A Mechanico-Physiological Theory of Organic Evolution

Mr. V. A. Clark, as a student in horticulture in the University of Vermont, first undertook a critical examination of Nägeli's Mechanico-Physiological Theory of Evolution as a part of his regular junior work. After a half year's study and the preparation of a short thesis, Mr. Clark had become so far intimate with Nägeli's work as to make it seem best for him to continue the study through his senior year. This study involved extended translations from the text, including Nägeli's Summary , which, considering its difficult accessibility to American students, has been chosen for publication. The work has been done chiefly by Mr. Clark, but has all been under my immediate supervision, and I have given the whole matter a final restudy and revision. Those who have had any experience with similar work will know how impossible it is that all mistakes should have been avoided, and it would be a kindness to the translators if readers would point out any defects, in order that they may be corrected.
F. A. WAUGH.
University of Vermont, July 1, 1898.
When separated and promiscuously moving molecules of any substance in solution or in a melted condition pass into the solid form by reason of removal of the causes of separation and motion (warmth or solvent), they arrange themselves into solid masses impermeable to liquids. These minute bodies grow by accretion, and when molecular forces are permitted to act undisturbed, assume the regular outer form and inner structure of crystals. The number of crystals, their size, changes of form and growth, all depend on external conditions.

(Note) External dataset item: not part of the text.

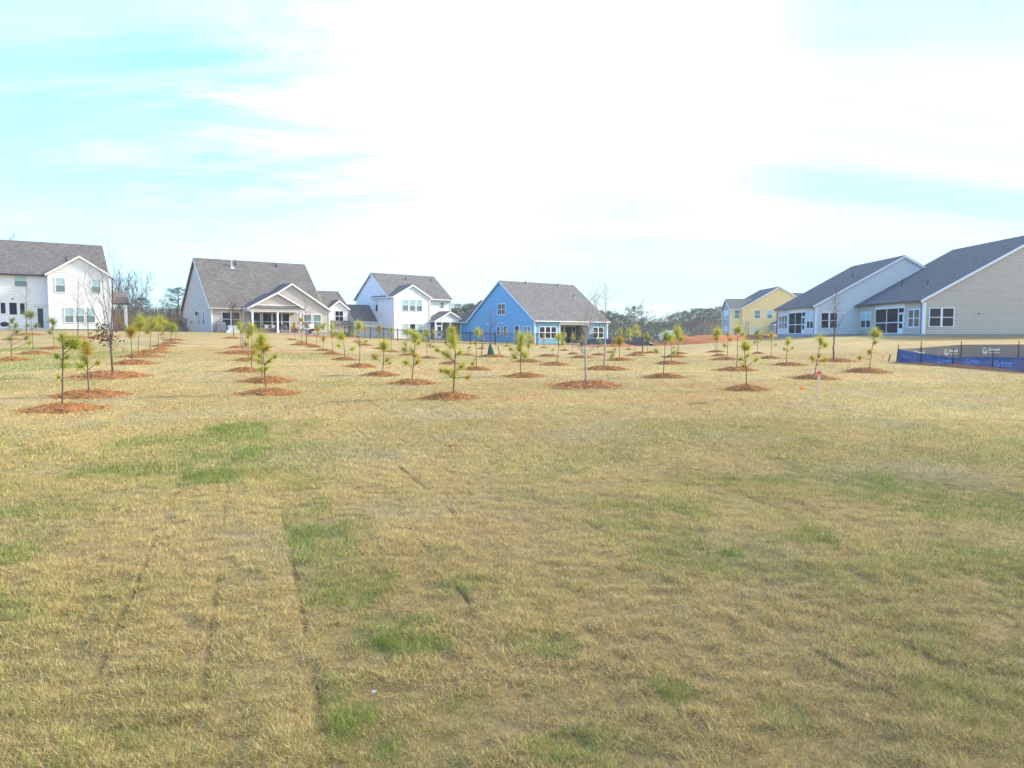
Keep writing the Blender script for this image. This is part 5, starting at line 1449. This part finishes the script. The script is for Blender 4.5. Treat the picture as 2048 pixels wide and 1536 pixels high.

Certain organic compounds, among them albumen, are neither soluble, despite their great affinity for water, nor are they fusible, and hence are produced in the micellar form. These compounds are formed in water, where the molecules that arise immediately adjoining each other arrange themselves into incipient crystals, or micellæ. Only such of the molecules as are formed subsequently and come in contact with a micella contribute to its increase in size, while the others, on account of their insolubility, produce new micellæ. For this reason the micellæ remain so small that they are invisible, even with the microscope.